Controlling Invasive Plants

Jan 11, 2019 | Apalachicola, Florida, Healthy Habitats, Reserves

Chris Matechik pulls invasive showy rattlebox by hand before it fruits and spreads further. Photos courtesy Apalachicola Reserve.

Every devoted gardener knows that weeding is a labor of love. What could be more beautiful than a garden tended by your own hands? But what about when garden plants becomes the “weeds” of natural areas?

Turns out there’s a lot more labor (and some strategy) involved, as demonstrated by staff at Florida’s Apalachicola Reserve last fall. The team logged hours of hard work to control the spread of nonnative, invasive garden refugees in wetlands and along a shore road and public trails in the Reserve.

“We don’t think of all nonnative species as ‘bad,’” says Caitlin Snyder, Stewardship and GIS Specialist at the Reserve. “Plants grow where conditions are right and there is opportunity. They provide blooms for pollinators, berries for birds, and structure for other plants. What we ask ourselves as land stewards is to what degree are the invasives negatively impacting the surrounding habitat and vulnerable species?”

Commonly planted as ornamentals for their beauty, productivity, and hardiness, many non-native plants have a tendency to escape and thrive in nearby natural areas. Once there, they can displace native plants as they compete for space and resources. They also can disrupt natural hydrologic and fire regimes, reduce biodiversity, and even impact local property values.

On a national scale, the negative impacts of invasive plants and animals combine to result in billions of dollars in damages every year. Management of invasive species helps protect rare or threatened species and reduces disturbance to the environment, economy, and human health.

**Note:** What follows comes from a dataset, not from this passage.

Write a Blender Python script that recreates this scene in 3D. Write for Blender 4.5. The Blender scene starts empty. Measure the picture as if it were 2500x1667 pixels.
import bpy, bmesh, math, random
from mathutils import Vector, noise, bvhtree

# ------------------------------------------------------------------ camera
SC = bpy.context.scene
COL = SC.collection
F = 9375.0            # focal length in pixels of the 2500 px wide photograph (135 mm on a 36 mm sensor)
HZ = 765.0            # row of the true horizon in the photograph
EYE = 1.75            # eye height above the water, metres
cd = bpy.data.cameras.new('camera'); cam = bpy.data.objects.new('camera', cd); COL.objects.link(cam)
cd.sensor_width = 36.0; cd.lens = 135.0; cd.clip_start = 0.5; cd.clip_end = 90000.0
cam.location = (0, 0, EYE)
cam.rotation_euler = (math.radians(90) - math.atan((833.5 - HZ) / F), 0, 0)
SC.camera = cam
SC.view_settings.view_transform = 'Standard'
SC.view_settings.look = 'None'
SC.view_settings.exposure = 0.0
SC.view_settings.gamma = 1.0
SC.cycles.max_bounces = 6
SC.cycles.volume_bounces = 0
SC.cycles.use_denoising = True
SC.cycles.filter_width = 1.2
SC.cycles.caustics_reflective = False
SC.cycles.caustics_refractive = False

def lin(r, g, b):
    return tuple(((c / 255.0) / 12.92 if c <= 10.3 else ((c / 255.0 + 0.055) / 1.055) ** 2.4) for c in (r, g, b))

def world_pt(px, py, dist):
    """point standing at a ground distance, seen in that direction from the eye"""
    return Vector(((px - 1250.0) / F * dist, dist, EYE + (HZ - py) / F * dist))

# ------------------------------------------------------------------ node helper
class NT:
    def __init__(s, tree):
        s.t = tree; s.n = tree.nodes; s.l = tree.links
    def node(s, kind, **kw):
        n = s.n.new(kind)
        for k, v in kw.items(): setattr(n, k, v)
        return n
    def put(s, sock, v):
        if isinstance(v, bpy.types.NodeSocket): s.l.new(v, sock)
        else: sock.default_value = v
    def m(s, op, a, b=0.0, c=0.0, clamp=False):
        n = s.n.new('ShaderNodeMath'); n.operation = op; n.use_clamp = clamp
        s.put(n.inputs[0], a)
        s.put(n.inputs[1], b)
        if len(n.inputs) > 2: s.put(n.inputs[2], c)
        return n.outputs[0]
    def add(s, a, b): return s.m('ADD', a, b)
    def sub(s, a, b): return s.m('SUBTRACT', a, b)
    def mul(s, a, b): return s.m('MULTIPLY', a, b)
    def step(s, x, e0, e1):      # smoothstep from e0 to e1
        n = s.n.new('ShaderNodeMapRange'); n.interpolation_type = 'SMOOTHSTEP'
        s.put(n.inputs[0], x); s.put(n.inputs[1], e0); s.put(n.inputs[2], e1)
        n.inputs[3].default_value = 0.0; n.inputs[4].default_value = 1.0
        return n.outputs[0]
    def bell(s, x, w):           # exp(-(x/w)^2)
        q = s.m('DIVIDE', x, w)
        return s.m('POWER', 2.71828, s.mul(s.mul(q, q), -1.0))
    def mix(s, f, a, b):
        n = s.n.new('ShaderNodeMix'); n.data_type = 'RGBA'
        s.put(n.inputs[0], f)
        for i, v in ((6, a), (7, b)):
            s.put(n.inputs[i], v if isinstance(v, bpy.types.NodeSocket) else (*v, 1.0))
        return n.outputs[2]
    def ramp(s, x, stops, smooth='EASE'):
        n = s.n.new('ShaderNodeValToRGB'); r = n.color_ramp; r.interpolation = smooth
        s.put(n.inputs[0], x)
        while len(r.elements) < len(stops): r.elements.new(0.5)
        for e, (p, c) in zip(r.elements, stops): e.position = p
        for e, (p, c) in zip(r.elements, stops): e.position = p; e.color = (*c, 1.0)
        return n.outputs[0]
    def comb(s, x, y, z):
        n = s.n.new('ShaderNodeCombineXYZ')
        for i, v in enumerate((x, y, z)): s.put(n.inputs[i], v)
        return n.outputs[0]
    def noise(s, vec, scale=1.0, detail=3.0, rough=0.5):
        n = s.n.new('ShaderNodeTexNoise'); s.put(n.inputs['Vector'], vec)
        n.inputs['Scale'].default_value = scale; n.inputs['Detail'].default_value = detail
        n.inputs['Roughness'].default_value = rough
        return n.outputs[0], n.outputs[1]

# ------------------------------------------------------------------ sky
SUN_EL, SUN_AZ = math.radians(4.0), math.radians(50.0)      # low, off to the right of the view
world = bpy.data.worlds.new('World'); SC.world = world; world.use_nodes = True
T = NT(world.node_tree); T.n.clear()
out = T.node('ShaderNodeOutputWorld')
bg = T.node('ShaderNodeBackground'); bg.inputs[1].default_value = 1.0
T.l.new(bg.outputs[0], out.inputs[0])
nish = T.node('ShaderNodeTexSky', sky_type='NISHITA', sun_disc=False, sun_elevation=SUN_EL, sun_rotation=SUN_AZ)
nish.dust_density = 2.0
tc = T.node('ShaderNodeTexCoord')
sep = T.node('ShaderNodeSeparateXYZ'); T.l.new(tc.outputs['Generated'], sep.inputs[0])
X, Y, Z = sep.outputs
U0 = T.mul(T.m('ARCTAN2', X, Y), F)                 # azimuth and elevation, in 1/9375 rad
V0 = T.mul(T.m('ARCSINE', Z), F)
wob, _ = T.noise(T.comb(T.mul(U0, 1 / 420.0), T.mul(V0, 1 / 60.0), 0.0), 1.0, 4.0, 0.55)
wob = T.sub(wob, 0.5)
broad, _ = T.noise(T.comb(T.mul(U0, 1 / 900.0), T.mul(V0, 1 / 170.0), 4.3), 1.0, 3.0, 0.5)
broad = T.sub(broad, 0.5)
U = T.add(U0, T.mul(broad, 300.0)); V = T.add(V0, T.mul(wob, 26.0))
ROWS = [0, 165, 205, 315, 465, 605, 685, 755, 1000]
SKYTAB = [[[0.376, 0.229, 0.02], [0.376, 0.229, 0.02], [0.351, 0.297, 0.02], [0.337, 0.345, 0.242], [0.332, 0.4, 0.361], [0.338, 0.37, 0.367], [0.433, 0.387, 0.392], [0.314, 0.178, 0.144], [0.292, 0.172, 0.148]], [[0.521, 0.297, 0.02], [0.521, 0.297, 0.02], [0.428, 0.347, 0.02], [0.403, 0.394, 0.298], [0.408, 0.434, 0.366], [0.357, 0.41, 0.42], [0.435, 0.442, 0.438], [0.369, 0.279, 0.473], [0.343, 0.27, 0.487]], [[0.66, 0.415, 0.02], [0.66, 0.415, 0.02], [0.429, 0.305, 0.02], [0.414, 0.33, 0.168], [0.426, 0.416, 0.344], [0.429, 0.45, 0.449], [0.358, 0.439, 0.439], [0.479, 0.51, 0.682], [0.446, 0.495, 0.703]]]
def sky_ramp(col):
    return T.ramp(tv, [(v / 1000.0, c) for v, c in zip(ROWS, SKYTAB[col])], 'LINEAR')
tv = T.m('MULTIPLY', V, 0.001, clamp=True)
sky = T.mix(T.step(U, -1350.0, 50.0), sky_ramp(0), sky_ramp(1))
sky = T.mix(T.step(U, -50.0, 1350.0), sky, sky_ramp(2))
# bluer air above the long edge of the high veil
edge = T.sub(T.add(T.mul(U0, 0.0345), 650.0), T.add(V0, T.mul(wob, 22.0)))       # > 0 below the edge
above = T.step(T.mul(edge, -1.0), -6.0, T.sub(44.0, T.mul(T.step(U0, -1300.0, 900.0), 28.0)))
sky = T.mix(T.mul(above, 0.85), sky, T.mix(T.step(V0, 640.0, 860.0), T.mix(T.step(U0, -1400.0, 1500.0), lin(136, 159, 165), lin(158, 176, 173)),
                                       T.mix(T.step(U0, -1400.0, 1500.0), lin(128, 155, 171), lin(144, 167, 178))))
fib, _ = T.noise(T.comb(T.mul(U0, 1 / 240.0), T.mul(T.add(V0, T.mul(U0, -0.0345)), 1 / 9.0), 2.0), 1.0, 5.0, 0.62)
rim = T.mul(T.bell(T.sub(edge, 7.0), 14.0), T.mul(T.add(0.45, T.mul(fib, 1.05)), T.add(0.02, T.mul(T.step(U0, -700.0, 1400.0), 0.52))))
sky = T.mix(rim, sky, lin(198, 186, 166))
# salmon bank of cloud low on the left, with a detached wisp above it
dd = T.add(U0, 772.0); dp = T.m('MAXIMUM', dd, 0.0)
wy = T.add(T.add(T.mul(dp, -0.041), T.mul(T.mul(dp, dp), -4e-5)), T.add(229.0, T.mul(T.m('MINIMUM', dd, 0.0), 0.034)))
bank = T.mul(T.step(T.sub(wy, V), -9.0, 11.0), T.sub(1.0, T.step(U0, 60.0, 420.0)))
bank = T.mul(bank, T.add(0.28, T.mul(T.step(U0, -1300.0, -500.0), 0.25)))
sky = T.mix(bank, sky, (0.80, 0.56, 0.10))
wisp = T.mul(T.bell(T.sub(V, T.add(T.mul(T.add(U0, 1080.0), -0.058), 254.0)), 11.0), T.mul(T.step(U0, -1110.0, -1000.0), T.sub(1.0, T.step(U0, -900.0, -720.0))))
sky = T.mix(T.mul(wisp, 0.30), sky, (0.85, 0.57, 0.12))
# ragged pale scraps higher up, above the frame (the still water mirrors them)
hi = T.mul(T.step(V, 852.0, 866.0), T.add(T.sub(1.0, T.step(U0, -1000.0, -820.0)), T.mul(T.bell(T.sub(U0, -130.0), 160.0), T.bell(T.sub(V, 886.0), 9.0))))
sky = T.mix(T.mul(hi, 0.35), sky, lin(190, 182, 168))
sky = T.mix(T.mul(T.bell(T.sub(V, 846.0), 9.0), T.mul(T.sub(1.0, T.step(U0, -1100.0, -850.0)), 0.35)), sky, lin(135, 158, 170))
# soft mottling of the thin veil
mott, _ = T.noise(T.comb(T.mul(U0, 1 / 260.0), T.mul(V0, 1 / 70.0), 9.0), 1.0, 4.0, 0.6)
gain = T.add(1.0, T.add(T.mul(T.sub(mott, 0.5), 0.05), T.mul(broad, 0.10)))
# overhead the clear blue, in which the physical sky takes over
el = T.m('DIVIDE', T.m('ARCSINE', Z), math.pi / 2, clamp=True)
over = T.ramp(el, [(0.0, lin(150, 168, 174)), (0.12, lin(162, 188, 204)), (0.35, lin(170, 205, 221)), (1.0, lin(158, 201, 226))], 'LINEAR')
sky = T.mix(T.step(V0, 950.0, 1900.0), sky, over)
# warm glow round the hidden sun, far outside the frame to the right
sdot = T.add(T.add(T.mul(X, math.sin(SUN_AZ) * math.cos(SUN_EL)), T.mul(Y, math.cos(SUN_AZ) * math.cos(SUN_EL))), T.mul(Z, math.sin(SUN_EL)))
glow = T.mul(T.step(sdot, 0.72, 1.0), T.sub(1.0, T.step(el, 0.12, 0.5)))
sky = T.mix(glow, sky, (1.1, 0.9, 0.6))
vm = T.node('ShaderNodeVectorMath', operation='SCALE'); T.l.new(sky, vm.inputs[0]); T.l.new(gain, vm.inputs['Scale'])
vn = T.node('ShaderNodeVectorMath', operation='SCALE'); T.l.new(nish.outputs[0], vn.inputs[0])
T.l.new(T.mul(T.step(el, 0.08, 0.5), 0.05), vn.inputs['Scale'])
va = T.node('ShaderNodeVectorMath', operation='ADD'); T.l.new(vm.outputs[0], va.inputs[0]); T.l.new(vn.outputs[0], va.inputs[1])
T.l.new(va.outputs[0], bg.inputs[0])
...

Caitlin Snyder records the location data and treats Chinese tallow trees in a wetland.

At the Apalachicola Reserve, efforts to manage invasive plants are ongoing. Last fall, the staff focused on the non-native Chinese tallowtree (Triadica sebifera), beach vitex (Vitex rotundifolia), and smooth and showy rattlebox (Crotalaria spectabilis and C. pallida).

They combined hand-pulling with wetland-safe herbicides to control the spread of the plants. To track restoration progress and inform future management efforts, they also collected detailed data on the size, maturity, and location of each treated or removed plant using a high-accuracy GPS unit. 

“Changing environmental conditions and ecosystem disturbance may be allowing invasives to proliferate and outcompete our natives, making our management goals a moving target,” says Snyder. “With limited time, resources, and funding, it’s important to know what works and what doesn’t so can we cost effectively manage them without doing more harm.”